Bu hafta böyle harika bir karar çıktı. Bakanlar Kurulu bu boru mu! Görsel, işitsel ve sosyal medya… Bundan böyle her şey geleneksel aile değerlerine uygun olacak tamam mı? Geleneksel derken, hangi gelenekler acaba? Mesela bizde kan davası kavramı geleneksel, beşik kertmesi geleneksel, başlık parası geleneksel… Yani gelenek de hangi yılın, kimin geleneği acaba.
Neyse ne, koskoca Bakanlar Kurulu mu daha iyisini bilecek yoksa gariban Yaşar Usta mı? Tabii ki Bakanlar Kurulu.
“Arkadaş arasında geleneksel aile değerlerine uygun şakalaşın” kısmının da karara dahil olması dileklerimle.
Arkalara doğru fiberleyelim beyler…
Türk Telekom, Avea ve TT Net birleşip kocaman bir şey oldular. Tabii ki bunun tanıtımını yapmak için deli gibi yayın saati satın alıp, iki dakikalık lansman filmini verdiler ekranlara… Lakin konuyla ilgili insanların tepkilerini araştırırken ekşisözlük’te aşağıdaki bir entry’ye rastladım. Bu arada üç şirket birleşince logonun hemen üçgene dönüşmesi geretiği de unutulmamış. Adil kullanım kotası gibi bir garabeti bize yaşattığı için üç firmaya da ayrı ayrı teşekkürlerimi yolluyorum.

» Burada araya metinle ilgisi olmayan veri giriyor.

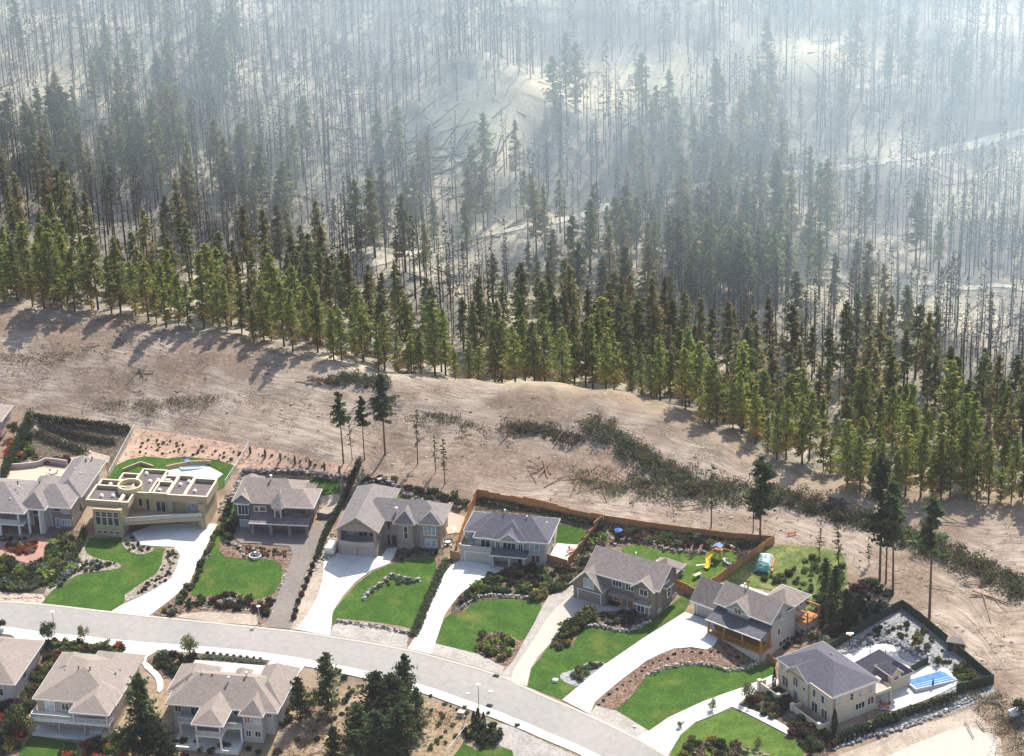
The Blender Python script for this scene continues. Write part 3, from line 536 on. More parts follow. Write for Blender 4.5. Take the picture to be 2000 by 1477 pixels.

“reklam 2 dakika, hizmetin hızı google fiber ile aynı seviyede olsa 2 saniyede cep telefonu kotanız, 1 dakika 15 saniye de ev kotanız doluyor. reklam süresince download yapmayı bile kotanız kaldırmıyor ulan. bu kadar muhteşem bir hizmet.” (onuraydin mahlaslı kullanıcı yazmış)
Bu haftanın da sonuna geldik. Ben X-Files’ın yeni bölümünün başlamasını beklerken sizlere de bir dizi önerisinde bulunayım “Man Seeking Woman”. Eğer komedi seviyorsanız, ikili ilişkiler konusunda başarılı bir diziyle karşılaşacaksınız. Şimdi ikinci sezon başladı, siz birden başlarsınız… Artık diziyi nereden izlersiniz söylettirmeyin, onu da Google’a sorun. Bizdeki gibi üç saatlik değil, efendi gibi 22 dakikalık dizi. Dizi gibi dizi!
Şerafettin sonunda geldi!
Kapatmadan, son bir not daha, benim de ucundan kenarından tuttuğum, yapımı yıllardır süren Kötü Kedi Şerafettin bu hafta vizyona giriyor. Sadece 3D işçiliğine ya da İstanbul manzaralarına bakmak için bile sinemada izlenebilir. Umarım siz de beğenirsiniz.